Die Verwalterin legte die Kosten der Schadenbeseitigung jeweils unter Abzug der Versicherungsleistung nach Miteigentumsanteilen auf die Eigentümer um. Der Anteil einer Teileigentumseinheit war wegen ihres hohen Flächenanteils besonders hoch, obwohl dort noch nie ein Wasserschaden aufgetreten war. Daher verlangten die Eigentümer dieser Einheit nun mit einer Beschlussersetzungsklage eine von der bisherigen Praxis abweichende Verteilung des Selbstbehalts. Dieser sollte künftig nur von den Eigentümern getragen werden, deren Wohn- bzw. Teileigentumseinheit von einem Schaden betroffenen waren.
Selbstbehalt mindert Prämie – das ist für alle von Vorteil
Der BGH entschied: Grundsätzlich ist der Selbstbehalt entsprechend dem gesetzlichen Verteilerschlüssel nach Miteigentumsanteilen oder einem anderen vereinbarten Schlüssel auf alle Eigentümer zu verteilen. Das gilt auch dann, wenn ein Schaden nur in einer Wohn- bzw. Teileigentumseinheit entsteht. Es wird der Interessenlage der Wohnungseigentümer nicht gerecht, wenn der allein der geschädigte Eigentümer den Selbstbehalt tragen muss. Ein Selbstbehalt ist nämlich damit verbunden, dass die Gemeinschaft eine niedrigere Versicherungsprämie zu zahlen hat, was für alle Eigentümer vorteilhaft ist.

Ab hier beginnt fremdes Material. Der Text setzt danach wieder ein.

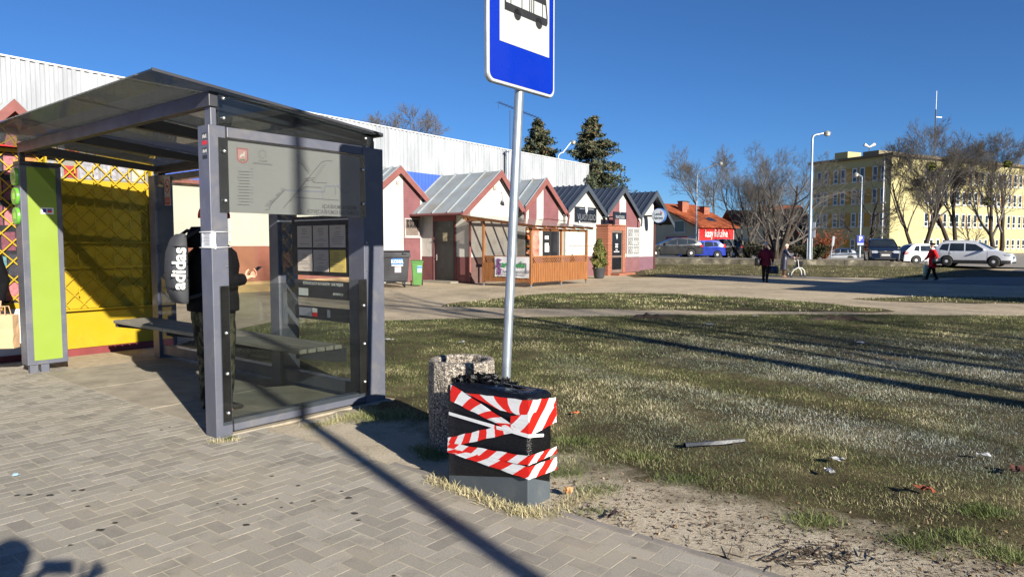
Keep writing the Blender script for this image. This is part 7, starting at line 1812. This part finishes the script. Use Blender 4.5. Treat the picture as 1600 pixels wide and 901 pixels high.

Das gilt auch dann, wenn ein Versicherer die Fortsetzung des Versicherungsvertrags von der Vereinbarung oder Erhöhung eines Selbstbehaltes abhängig macht. Auch dann kommt der Selbstbehalt allen Eigentümern zugute, da andernfalls der Anspruch auf angemessene Versicherung des gemeinschaftlichen Eigentums zum Neuwert nicht erfüllt werden würde. Aus diesem Grund stellt der im Schadenfall verbleibende Selbstbehalt einen Teil der Gemeinschaftskosten dar, den alle tragen müssen.

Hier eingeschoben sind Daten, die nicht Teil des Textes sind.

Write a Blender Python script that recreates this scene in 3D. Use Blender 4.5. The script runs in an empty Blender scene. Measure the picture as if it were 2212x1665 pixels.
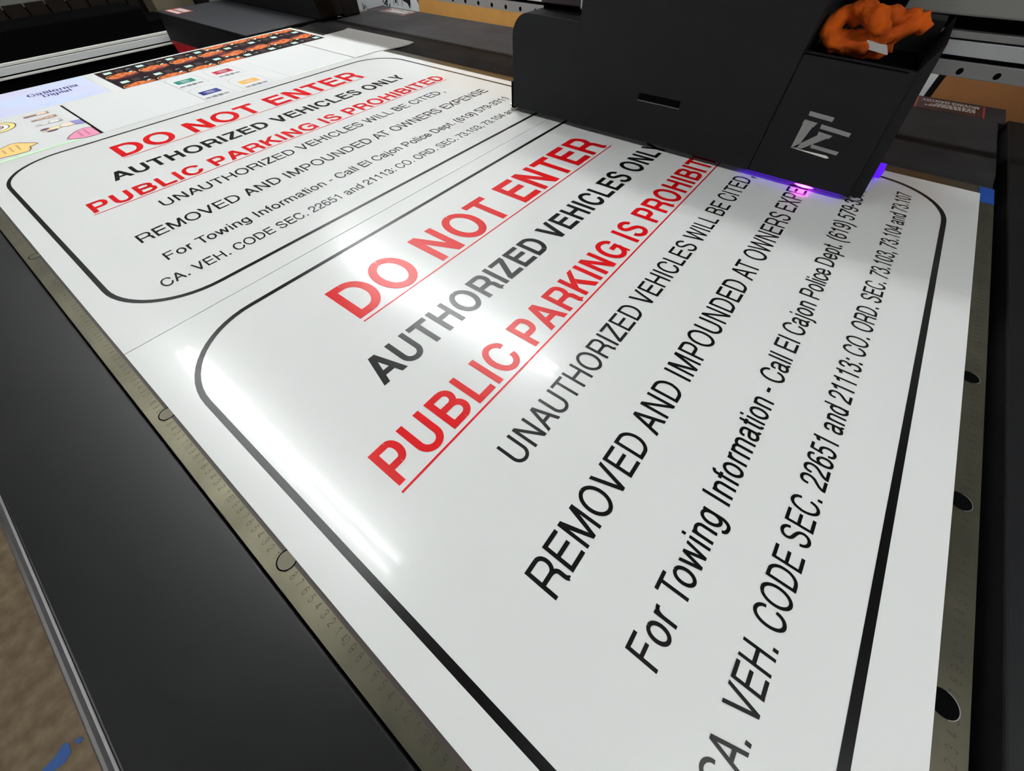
import bpy, bmesh, math, random
from mathutils import Vector, Matrix, Euler
random.seed(7)
SC = bpy.context.scene
COL = SC.collection
# ------------------------------------------------------------------ frame of reference
# every length below is in centimetres: x along the printed lines, y along the left
# ruler (zero at the near end of the bed), z above the printed face of the sheets
Z0 = 85.0                                   # height of the printed face above the floor
def W(x, y, z): return Vector((x/100, y/100, (z + Z0)/100))

# ------------------------------------------------------------------ camera
cam_d = bpy.data.cameras.new('camera'); cam = bpy.data.objects.new('camera', cam_d); COL.objects.link(cam)
RX, UP, FW = Vector((0.617445, -0.786443, -0.01641)), Vector((0.649086, 0.497598, 0.575399)), Vector((0.444353, 0.365928, -0.817708))
m = Matrix((RX, UP, -FW)).transposed().to_4x4()
m.translation = W(8.4651, 28.1525, 37.6433)
cam.matrix_world = m
cam_d.sensor_fit = 'HORIZONTAL'; cam_d.sensor_width = 36; cam_d.lens = 36*773.376/2212
cam_d.clip_start = 0.01; cam_d.clip_end = 60
SC.camera = cam

# ------------------------------------------------------------------ world and exposure
wd = bpy.data.worlds.new('room_air'); SC.world = wd; wd.use_nodes = True
wd.node_tree.nodes['Background'].inputs[0].default_value = (0.95, 0.97, 1.0, 1)
wd.node_tree.nodes['Background'].inputs[1].default_value = 0.3
SC.view_settings.view_transform = 'Standard'; SC.view_settings.look = 'None'
SC.view_settings.gamma = 1; SC.view_settings.exposure = 0.0; SC.view_settings.use_curve_mapping = False
REAR_BOOST = 2.3; FILL_BOOST = 2.7              # raised output of the rear fixture and the added near fill
TUBE_POWER = 28.5                            # emission of the fluorescent tubes
UV_POWER = 9.0

# ------------------------------------------------------------------ materials
def lin(c):
    return tuple(((v/255)/12.92 if v/255 <= 0.04045 else ((v/255+0.055)/1.055)**2.4) for v in c)
MATS = {}
def mat(name, rgb, rough=0.5, metal=0.0, spec=0.5, coat=0.0, coat_rough=0.05, noise=0.0, nscale=40.0, bump=0.0, bscale=200.0, emit=None, estr=0.0, rgb2=None):
    if name in MATS: return MATS[name]
    M = bpy.data.materials.new(name); M.use_nodes = True
    nt = M.node_tree; B = nt.nodes['Principled BSDF']
    col = lin(rgb)
    B.inputs['Base Color'].default_value = (*col, 1)
    B.inputs['Roughness'].default_value = rough; B.inputs['Metallic'].default_value = metal
    B.inputs['Specular IOR Level'].default_value = spec
    B.inputs['Coat Weight'].default_value = coat; B.inputs['Coat Roughness'].default_value = coat_rough
    if emit: B.inputs['Emission Color'].default_value = (*lin(emit), 1); B.inputs['Emission Strength'].default_value = estr
    if noise > 0 or bump > 0:
        tc = nt.nodes.new('ShaderNodeTexCoord')
    if noise > 0:
        n = nt.nodes.new('ShaderNodeTexNoise'); n.inputs['Scale'].default_value = nscale; n.inputs['Detail'].default_value = 6
        r = nt.nodes.new('ShaderNodeValToRGB')
        c2 = lin(rgb2) if rgb2 else tuple(v*(1-noise) for v in col)
        r.color_ramp.elements[0].position = 0.35; r.color_ramp.elements[1].position = 0.68
        r.color_ramp.elements[0].color = (*c2, 1); r.color_ramp.elements[1].color = (*col, 1)
        nt.links.new(tc.outputs['Object'], n.inputs['Vector']); nt.links.new(n.outputs['Fac'], r.inputs['Fac'])
        nt.links.new(r.outputs['Color'], B.inputs['Base Color'])
    if bump > 0:
        n2 = nt.nodes.new('ShaderNodeTexNoise'); n2.inputs['Scale'].default_value = bscale; n2.inputs['Detail'].default_value = 4
        bp = nt.nodes.new('ShaderNodeBump'); bp.inputs['Strength'].default_value = bump; bp.inputs['Distance'].default_value = 0.002
        nt.links.new(tc.outputs['Object'], n2.inputs['Vector']); nt.links.new(n2.outputs['Fac'], bp.inputs['Height'])
        nt.links.new(bp.outputs['Normal'], B.inputs['Normal'])
    MATS[name] = M; return M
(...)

Ein anderer Verteilerschlüssel kann nach dem BGH allerdings bei baulichen Unterschieden gerechtfertigt sein. Sofern diese ergeben, dass ein Festhalten an der geltenden Regelung aus schwerwiegenden Gründen unter Berücksichtigung aller Umstände des Einzelfalls unbillig erscheint, kann sogar ein einzelner Wohnungseigentümer die Änderung der Kostenverteilung beanspruchen. Das ist dann der Fall, wenn das Auftreten der Leitungswasserschäden auf baulichen Unterschieden des Leitungsnetzes in den Wohneinheiten einerseits und der Gewerbeeinheit andererseits beruht. Nicht ausreichend wäre es dagegen, wenn die Schadenursache bei gleichen baulichen Verhältnissen in einem unterschiedlichen Nutzungsverhalten läge.
Fazit: Sie sehen also grundsätzlich ist ein Selbstbehalt auf alle Eigentümer zu verteilen, auch wenn nur eine Wohneinheit von einem Schaden betroffen ist. Etwas anderes gilt aber, wenn Schäden auf bauliche Unterschiede zurückzuführen sind. Dann können Sie auch eine andere Kostenverteilung beschließen, und im Fall einer unbilligen Belastung eines einzelnen Eigentümers, kann dieser eine andere Kostenverteilung sogar im Alleingang durchsetzen.